Felt is believed to have symbolic, as well as physical, properties of protection in Central Asia. Leonardo Olshki in The Myth of Felt describes a Mongolian custom that used the material as a protector of the weak, where a spear wrapped in black felt was placed outside the tent of a dying man to avert strangers and evil spirits from entering. In Uzbekistan and Turkestan, felt is believed to have properties that ward away dangerous animals, such as scorpions, tarantulas and snakes from the sleeping areas of the ger. This sense of protection is harnessed in my Felt at Home series to convey a feeling of stafety and security within the vessels. The scale and the interior space is intimate and protective to generate a feeling of homeliness and familiarity.

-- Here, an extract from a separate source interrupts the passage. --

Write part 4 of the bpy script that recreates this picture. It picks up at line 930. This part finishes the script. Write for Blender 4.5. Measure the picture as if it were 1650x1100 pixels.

Merino wool is fused with silk, stained and stitched to create vessels inherently Australian - memories of feltex under-carpet and childhood toys are nostalgically recalled as the vessels are viewed and held. While working with raw and carded wool, memories of summers spent on my grandparent's property in Central NSW transpire. The scent and greasy touch of freshly shorn wool in the shearing sheds connects me to a time of certainty, security and belonging. These sensorial memories link me to a place I recall as home.
The vessels find their meaning in their interactive relationship with the user. The textural quality of felt is an arousing trait. Even the word 'felt' implies the act of touching, inviting the viewer to grasp, stroke, caress, nuzzle and feel. Texture encourages a sensorial examination of the material, eliciting a strong emotional response.
Felt-making has become an addiction. As a designer-maker I am rewarded by the labour intensive process of fulling and felting: beginning with only the raw ingredients of oily sheeps wool, soapy water and a bamboo mat, and ending with a finished textile piece. It is incredibly satisfying. The variation and faults of the hand-made felt are valued for the uniqueness they give each object. To guide the unruly wool fibres and see them bond together, and to continue the process by dip-dying and stitching creates quite an emotional attachment to the work. The act of nurturing and steering the course of the fibres relates to an innate natural mothering-instict, perhaps this is why feltmaking is particularly embraced by women around the world. (This is not to say that felt is exclusively female - my feltmaking classes often include one or two eager boys ready to see what felt can do!) Felt has travelled a great distance to arrive at my textile studio (known also as "kitchen table"). The journey of this ancient technique has embued the fabric with a sense of history, survival, warmth and protection.